March 11, 2013 10:00 am

With the spring selling season right around the corner, here are a few staging tips to help you set up for your next open house or home sale.

1. Consider curb appeal
You may not have the funds for a professional landscaper, but homeowners should make sure lawns are freshly mowed, leaves raked, and paths cleared. Scrub the front door, porch, railings and steps, pick up a new mailbox and welcome mat, and add a fresh coat of paint where needed. Add seasonal potted plants and a bench to the entryway to welcome visitors into a clean, fresh and relaxing space.

2. Forgo Family Photos
You may consider it the crown jewel of the living room, but future buyers will see outdated family photos as years of wear and tear. Clear the room of family portraits and other items that say "you don't live here" to potential buyers.

3. What Once Was Old, Should Be Newly Slip-covered
No need to splurge on new furniture and home assets when your budget is already tightened up, especially in the midst of a move. Cover up outdated, worn and loud furniture with neutral colors. With new fitted and tailored slipcovers, as well as throw rugs and even coordinated curtains, you can make your home décor look like new.

4. Rearrange Refresh
Arrange the room in a conversational way. You may have preferred for every piece of furniture to face the television, but potential buyers will appreciate more of an open room vignette.

5. Kitchen Clean Up
Kitchens play a big part in home resale value, so make sure buyers are impressed. Spend extra time scrubbing, cleaning and de-cluttering, and make sure counters are clear of appliances. Re-stain shabby cabinets, replace any mismatched hardware, add fresh cut flowers, turn on lights and open curtains for a clean, bright and attractive gathering space.

6. Let in Some Air
Keep stuffiness and odors at bay by opening windows for at least 10 minutes prior to showing. Go easy on the air freshener, but bring in fresh cut flowers for a natural look and smell.

7. What’s Behind Door #3?
While shoving everything into a closet has been your go-to cleanup plan since your teen years, potential buyers will undoubtedly look behind every door in your home. Keep bedroom, linen closets and storage spaces neat and tidy to avoid any embarrassing surprises.

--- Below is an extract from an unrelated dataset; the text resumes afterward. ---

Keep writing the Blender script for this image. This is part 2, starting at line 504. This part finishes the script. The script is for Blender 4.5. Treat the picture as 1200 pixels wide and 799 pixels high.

8. Scrub Until it Sparkles
Clean bathrooms until they look like the model sets at Home Depot. Signs of use, like soap scum and toothpaste stuck to the sink, will turn buyers off. Replace any outdated fixtures with sleek and modern ones, and add fresh cut flowers to help with aroma and appearance.

9. Sleep Tight
Keep bedrooms neutral, comfortable and spacious. Buyers want to picture themselves relaxing here, so use soft colors, light scents and earth tones to “set the mood.” Make bedrooms appear larger by limiting items in the room to a bed, dresser and small seating area for the master bedroom. Update any outdated bedding and use a lavender oil diffuser to keep relaxation a priority here.

10. Better Backyard
Outdoor living spaces have become exponentially more important to potential buyers. Treat your back deck or patio like any other room in your home. Scrub down patios, touch up worn fences and banisters, and make sure your yard is free of clutter. A few decorating touches can make your space much more than just a “backyard.” Cover a worn picnic table with a bright tablecloth and replace worn chair cushions with new ones.